» **Source data**:
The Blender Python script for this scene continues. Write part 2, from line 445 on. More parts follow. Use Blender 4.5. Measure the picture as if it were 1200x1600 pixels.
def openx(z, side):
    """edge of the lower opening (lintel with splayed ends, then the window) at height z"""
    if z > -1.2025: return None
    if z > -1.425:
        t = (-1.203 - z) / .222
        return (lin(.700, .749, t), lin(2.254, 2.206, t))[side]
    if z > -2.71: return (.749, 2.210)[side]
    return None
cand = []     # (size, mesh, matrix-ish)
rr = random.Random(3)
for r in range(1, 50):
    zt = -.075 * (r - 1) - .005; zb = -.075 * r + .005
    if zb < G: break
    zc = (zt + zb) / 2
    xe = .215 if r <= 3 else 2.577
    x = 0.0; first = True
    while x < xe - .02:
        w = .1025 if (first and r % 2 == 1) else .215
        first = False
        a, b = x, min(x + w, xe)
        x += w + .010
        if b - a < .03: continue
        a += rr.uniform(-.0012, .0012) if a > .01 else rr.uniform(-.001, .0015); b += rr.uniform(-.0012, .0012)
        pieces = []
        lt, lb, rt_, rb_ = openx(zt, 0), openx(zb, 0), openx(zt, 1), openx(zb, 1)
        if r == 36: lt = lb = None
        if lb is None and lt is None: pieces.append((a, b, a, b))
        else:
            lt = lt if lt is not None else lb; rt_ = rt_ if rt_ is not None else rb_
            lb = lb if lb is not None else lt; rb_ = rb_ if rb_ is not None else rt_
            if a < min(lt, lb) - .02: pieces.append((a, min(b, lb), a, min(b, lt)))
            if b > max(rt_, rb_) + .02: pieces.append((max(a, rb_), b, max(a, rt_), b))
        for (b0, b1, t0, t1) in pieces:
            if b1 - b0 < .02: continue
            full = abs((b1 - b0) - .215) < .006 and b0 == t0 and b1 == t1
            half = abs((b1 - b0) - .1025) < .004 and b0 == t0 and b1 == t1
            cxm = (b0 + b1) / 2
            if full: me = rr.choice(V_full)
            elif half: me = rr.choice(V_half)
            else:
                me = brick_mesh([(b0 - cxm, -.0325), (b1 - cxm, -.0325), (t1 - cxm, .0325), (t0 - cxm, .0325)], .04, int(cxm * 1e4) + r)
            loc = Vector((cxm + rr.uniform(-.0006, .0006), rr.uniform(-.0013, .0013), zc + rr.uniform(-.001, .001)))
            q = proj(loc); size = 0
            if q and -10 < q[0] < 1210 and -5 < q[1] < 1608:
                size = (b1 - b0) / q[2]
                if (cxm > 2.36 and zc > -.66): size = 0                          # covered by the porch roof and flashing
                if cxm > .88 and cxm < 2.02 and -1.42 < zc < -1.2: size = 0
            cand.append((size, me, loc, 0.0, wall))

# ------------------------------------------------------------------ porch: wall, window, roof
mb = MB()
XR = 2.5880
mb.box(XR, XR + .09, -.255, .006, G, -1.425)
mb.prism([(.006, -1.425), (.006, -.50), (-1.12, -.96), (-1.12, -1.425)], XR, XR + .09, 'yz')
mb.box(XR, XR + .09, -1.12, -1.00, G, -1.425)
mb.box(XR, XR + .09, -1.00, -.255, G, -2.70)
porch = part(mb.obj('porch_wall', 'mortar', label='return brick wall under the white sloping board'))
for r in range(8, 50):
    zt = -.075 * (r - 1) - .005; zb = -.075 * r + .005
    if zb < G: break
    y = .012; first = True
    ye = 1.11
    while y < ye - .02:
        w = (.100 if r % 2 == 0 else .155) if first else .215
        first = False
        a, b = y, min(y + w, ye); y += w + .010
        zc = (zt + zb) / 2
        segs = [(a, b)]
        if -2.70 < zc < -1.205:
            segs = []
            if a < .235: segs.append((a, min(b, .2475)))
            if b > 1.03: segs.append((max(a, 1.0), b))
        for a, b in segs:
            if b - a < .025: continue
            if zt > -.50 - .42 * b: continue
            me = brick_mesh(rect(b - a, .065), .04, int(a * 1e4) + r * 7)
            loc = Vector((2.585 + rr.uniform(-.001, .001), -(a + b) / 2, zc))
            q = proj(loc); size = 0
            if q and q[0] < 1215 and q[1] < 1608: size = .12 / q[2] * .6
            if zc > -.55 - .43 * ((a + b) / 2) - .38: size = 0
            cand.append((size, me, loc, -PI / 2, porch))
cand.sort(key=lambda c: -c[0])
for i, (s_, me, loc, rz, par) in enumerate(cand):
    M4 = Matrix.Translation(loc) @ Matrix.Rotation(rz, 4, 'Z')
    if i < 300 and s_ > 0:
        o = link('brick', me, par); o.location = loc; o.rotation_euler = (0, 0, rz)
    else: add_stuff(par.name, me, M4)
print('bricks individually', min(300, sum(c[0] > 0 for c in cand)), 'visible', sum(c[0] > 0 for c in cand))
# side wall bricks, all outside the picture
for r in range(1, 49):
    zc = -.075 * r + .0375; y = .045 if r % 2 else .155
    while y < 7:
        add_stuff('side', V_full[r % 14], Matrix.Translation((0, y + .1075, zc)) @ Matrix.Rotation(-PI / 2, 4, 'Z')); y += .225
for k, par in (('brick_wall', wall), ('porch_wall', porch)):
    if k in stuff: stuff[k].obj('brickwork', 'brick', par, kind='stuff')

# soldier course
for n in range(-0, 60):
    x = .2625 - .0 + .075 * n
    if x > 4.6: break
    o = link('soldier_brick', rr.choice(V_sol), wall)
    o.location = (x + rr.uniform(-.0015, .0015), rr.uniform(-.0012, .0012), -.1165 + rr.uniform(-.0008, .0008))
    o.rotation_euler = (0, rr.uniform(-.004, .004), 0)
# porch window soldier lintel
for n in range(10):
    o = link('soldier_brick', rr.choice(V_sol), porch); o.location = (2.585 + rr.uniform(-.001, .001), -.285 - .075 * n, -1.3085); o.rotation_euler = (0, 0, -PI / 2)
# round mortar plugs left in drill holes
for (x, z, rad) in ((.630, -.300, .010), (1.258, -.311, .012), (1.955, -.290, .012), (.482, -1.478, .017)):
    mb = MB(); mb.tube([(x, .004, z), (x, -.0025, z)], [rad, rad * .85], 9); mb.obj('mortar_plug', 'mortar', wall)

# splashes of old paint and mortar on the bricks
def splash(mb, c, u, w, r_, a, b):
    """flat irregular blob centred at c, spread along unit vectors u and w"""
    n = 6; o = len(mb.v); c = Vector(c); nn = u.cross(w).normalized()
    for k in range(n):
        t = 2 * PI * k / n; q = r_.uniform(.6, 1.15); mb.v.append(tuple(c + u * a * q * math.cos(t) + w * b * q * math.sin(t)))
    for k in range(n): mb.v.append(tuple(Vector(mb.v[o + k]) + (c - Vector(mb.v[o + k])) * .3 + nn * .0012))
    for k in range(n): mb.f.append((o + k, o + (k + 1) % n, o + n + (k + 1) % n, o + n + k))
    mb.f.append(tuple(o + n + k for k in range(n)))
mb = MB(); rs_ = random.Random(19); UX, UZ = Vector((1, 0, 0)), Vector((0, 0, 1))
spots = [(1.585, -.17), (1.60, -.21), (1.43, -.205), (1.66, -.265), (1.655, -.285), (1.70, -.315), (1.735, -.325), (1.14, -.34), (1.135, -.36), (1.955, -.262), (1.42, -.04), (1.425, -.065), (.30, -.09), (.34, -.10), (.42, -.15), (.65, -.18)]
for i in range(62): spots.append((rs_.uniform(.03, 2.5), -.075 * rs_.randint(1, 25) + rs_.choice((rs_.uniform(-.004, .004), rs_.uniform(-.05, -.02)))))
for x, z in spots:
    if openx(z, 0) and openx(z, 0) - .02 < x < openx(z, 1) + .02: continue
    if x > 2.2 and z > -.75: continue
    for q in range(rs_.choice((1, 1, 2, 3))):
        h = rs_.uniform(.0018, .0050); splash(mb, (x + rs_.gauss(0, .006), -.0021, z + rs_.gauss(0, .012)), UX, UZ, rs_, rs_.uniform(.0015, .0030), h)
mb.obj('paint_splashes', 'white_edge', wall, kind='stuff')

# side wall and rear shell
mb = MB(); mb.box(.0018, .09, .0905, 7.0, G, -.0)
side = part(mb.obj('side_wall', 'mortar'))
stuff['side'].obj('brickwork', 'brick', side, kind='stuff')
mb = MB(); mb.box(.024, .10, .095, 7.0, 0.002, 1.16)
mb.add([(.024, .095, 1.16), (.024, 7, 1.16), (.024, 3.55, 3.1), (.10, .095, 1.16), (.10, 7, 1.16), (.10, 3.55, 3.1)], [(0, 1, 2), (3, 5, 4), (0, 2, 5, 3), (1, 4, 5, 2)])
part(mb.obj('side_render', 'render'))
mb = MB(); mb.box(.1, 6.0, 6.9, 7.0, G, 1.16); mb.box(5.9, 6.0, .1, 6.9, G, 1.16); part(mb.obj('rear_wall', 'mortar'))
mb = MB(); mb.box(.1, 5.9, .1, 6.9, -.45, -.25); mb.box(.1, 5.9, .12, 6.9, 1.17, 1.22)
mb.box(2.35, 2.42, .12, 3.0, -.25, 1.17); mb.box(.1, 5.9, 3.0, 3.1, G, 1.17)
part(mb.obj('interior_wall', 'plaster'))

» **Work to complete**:
Show every line where the string "picture" appears.

» **Result of this task**:
The Blender Python script for this scene continues. Write part 2, from line 445 on. More parts follow. Use Blender 4.5. Measure the picture as if it were 1200x1600 pixels.
# side wall bricks, all outside the picture